• **OBJECTIVE**
Write the lines out again, from the top of the material to the line containing "return ((u-CU)/FD)/(math.cos(PITCH)+y*math.sin(PITCH))", pictures excluded.

• **DATA**
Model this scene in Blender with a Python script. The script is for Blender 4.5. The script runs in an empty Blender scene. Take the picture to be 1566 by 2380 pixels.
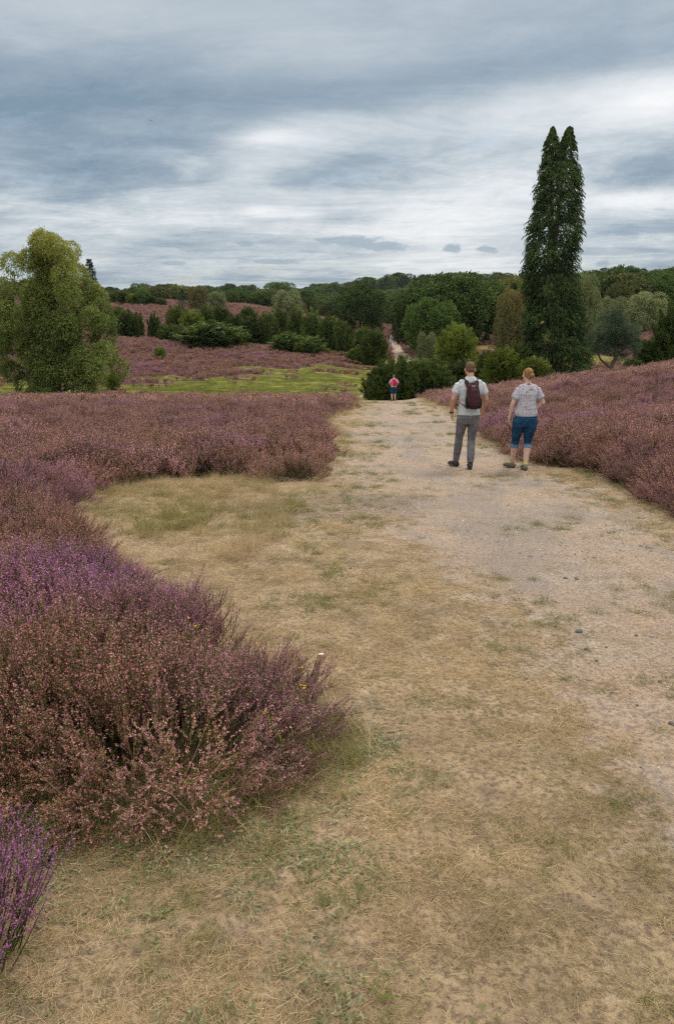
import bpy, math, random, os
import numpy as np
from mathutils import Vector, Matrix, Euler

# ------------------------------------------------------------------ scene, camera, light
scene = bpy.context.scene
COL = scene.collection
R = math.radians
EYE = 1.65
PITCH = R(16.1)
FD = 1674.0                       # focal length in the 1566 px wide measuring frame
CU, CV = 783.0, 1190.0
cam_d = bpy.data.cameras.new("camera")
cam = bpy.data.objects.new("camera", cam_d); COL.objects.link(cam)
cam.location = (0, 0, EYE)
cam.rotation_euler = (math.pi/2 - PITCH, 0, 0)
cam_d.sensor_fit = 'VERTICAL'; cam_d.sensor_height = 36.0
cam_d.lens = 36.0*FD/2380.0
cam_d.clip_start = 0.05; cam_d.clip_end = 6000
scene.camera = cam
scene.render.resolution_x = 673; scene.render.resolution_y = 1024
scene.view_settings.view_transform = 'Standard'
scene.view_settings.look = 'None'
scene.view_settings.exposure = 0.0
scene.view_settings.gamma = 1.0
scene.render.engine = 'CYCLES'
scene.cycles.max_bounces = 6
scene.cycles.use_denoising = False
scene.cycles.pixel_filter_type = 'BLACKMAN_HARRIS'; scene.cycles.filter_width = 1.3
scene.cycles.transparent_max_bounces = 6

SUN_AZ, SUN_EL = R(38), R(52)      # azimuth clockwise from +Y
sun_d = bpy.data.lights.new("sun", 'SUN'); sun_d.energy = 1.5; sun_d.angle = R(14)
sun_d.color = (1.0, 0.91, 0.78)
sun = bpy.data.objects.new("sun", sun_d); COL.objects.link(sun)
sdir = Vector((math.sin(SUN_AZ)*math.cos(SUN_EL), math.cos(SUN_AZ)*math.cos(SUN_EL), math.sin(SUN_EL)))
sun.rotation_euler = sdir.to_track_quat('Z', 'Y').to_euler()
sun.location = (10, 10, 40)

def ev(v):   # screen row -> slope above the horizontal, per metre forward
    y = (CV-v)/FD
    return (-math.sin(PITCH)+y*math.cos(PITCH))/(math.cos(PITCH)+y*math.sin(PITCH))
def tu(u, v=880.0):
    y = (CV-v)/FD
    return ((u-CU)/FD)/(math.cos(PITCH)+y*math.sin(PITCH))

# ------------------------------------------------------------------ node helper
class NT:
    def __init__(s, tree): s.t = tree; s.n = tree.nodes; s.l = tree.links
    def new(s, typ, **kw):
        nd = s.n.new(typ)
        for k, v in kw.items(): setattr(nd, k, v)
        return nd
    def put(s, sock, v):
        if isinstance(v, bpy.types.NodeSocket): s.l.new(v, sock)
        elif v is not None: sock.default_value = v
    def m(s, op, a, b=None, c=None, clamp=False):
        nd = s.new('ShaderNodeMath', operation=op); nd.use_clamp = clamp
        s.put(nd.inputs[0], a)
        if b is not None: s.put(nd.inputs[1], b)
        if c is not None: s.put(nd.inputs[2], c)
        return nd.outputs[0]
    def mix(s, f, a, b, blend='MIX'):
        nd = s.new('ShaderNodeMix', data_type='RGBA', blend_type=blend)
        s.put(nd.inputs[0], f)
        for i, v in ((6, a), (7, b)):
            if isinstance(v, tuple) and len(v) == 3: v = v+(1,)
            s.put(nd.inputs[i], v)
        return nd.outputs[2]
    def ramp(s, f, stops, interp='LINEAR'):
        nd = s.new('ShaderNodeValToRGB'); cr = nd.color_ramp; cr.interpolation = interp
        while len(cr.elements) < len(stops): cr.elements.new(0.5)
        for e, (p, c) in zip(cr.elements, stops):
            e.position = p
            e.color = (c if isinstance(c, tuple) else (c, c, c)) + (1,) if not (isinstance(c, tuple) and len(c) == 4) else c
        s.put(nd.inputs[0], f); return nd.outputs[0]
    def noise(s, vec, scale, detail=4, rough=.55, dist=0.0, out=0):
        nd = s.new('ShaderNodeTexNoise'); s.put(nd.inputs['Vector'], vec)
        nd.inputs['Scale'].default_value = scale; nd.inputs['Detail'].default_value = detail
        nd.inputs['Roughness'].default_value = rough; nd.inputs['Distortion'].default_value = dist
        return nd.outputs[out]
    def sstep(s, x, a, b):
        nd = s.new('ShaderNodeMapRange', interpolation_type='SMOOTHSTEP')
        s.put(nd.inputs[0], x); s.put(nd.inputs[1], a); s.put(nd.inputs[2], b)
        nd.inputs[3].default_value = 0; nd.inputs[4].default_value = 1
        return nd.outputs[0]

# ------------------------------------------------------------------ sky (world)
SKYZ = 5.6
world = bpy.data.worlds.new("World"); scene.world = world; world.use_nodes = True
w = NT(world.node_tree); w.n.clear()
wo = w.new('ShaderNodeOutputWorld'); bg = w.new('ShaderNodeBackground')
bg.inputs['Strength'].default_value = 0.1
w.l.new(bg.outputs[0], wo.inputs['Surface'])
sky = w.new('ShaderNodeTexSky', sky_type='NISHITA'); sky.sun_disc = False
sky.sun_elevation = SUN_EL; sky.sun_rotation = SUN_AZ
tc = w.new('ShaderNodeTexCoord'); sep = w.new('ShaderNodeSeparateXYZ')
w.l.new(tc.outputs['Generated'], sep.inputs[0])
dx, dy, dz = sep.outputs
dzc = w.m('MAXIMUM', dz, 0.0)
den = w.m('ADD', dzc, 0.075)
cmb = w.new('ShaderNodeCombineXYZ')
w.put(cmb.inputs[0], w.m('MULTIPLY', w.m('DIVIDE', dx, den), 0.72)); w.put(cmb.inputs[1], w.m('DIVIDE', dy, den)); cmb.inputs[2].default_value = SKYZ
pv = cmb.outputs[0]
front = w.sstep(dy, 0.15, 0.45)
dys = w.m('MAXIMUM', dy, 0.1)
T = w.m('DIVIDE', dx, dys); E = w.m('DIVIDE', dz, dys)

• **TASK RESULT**
Model this scene in Blender with a Python script. The script is for Blender 4.5. The script runs in an empty Blender scene. Take the picture to be 1566 by 2380 pixels.
import bpy, math, random, os
import numpy as np
from mathutils import Vector, Matrix, Euler

# ------------------------------------------------------------------ scene, camera, light
scene = bpy.context.scene
COL = scene.collection
R = math.radians
EYE = 1.65
PITCH = R(16.1)
FD = 1674.0                       # focal length in the 1566 px wide measuring frame
CU, CV = 783.0, 1190.0
cam_d = bpy.data.cameras.new("camera")
cam = bpy.data.objects.new("camera", cam_d); COL.objects.link(cam)
cam.location = (0, 0, EYE)
cam.rotation_euler = (math.pi/2 - PITCH, 0, 0)
cam_d.sensor_fit = 'VERTICAL'; cam_d.sensor_height = 36.0
cam_d.lens = 36.0*FD/2380.0
cam_d.clip_start = 0.05; cam_d.clip_end = 6000
scene.camera = cam
scene.render.resolution_x = 673; scene.render.resolution_y = 1024
scene.view_settings.view_transform = 'Standard'
scene.view_settings.look = 'None'
scene.view_settings.exposure = 0.0
scene.view_settings.gamma = 1.0
scene.render.engine = 'CYCLES'
scene.cycles.max_bounces = 6
scene.cycles.use_denoising = False
scene.cycles.pixel_filter_type = 'BLACKMAN_HARRIS'; scene.cycles.filter_width = 1.3
scene.cycles.transparent_max_bounces = 6

SUN_AZ, SUN_EL = R(38), R(52)      # azimuth clockwise from +Y
sun_d = bpy.data.lights.new("sun", 'SUN'); sun_d.energy = 1.5; sun_d.angle = R(14)
sun_d.color = (1.0, 0.91, 0.78)
sun = bpy.data.objects.new("sun", sun_d); COL.objects.link(sun)
sdir = Vector((math.sin(SUN_AZ)*math.cos(SUN_EL), math.cos(SUN_AZ)*math.cos(SUN_EL), math.sin(SUN_EL)))
sun.rotation_euler = sdir.to_track_quat('Z', 'Y').to_euler()
sun.location = (10, 10, 40)

def ev(v):   # screen row -> slope above the horizontal, per metre forward
    y = (CV-v)/FD
    return (-math.sin(PITCH)+y*math.cos(PITCH))/(math.cos(PITCH)+y*math.sin(PITCH))
def tu(u, v=880.0):
    y = (CV-v)/FD
    return ((u-CU)/FD)/(math.cos(PITCH)+y*math.sin(PITCH))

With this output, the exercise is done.